Re: Low compression Fx28d

Postby Aaron » Mon Jun 22, 2020 2:05 pm

If you move the #3 injector to another cylinder does the noise move with the injector or stay with the cylinder? An injector that is squirting instead of misting can cause that knock since the fuel is not atomized enough to ignite and the liquid fuel collects on top of the piston.

JRT
Volunteer Poster
Posts: 3
Joined: Sun Jun 21, 2020 8:20 pm

Re: Low compression Fx28d

Postby JRT » Mon Jun 22, 2020 3:56 pm

Will do.
3 of the 4 injectors were good with one a bit less atomized or more of a stream. I thought it was #2 but I may have mixed them up.

Thanks

JRT
Volunteer Poster
Posts: 3
Joined: Sun Jun 21, 2020 8:20 pm

Re: Low compression Fx28d

Postby JRT » Fri Jun 26, 2020 6:45 pm

Pulled the #3 injector and was surprised to see that it had gotten hot. Pintle was stuck in the nozzle, so the stream instead of mist idea makes sense.

Replaced with a new nozzle, put it back into #3 and ran it. It sounded good for about 5 seconds and then the clacking was back. Surprising.

I then removed and tested injector #3(I had only run it for a few seconds after the noise returned- no sign of overheating with this new nozzle) and injector #4, the spray pattern looks good on both of them, no leaking and the opening pressure matches the other injectors.. I went ahead and switched #3 and #4 and it sounds better, but it seems to run rich(black smoke) when I depress the throttle with no load until the air ratio catches up with the fuel. I dont remember this being the case before.

I have been trying to puzzle out how liquid fuel on top of the piston can cause that knock, you seem to be right, but I am having trouble visualizing how that translates into the noise. Is it because there is still fuel burning as the exhaust stroke begins and you are putting pressure on the bottom end or the piston? some sort of piston slap?

I am planning on plumbing up the coolant and letting it run for half an hour or so that it gets upn to operating temp at idle and see if the noise returns. I have been running it for 45 seconds or so, maybe a minute tops and havent exceeded 155 degrees f on the head according to my infrared thermometer.

Also noticed that one of the front axles are starting to leak, I have the knuckle seals and stub axle seals in my cart. I am guessing that you would recommend replacing both while you are in there?

The water pump I received from you has 4 ports, 2 were plugged leaving 2 open. The original just had one open for the t-stat.
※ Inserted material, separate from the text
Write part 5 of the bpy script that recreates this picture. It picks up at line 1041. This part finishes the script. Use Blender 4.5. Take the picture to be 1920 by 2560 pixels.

I believe the ports are tapered pipe so I put in a 16x1.5 bolt(non tapered thread) with an o-ring for the extra port-temporarily. Both the bolt I put in and the temp sensor are incredibly loose in the threaded bore and only tighten when the o-ring gets compressed. I will need to order a tapered plug for the extra port. Is there a better way to do this?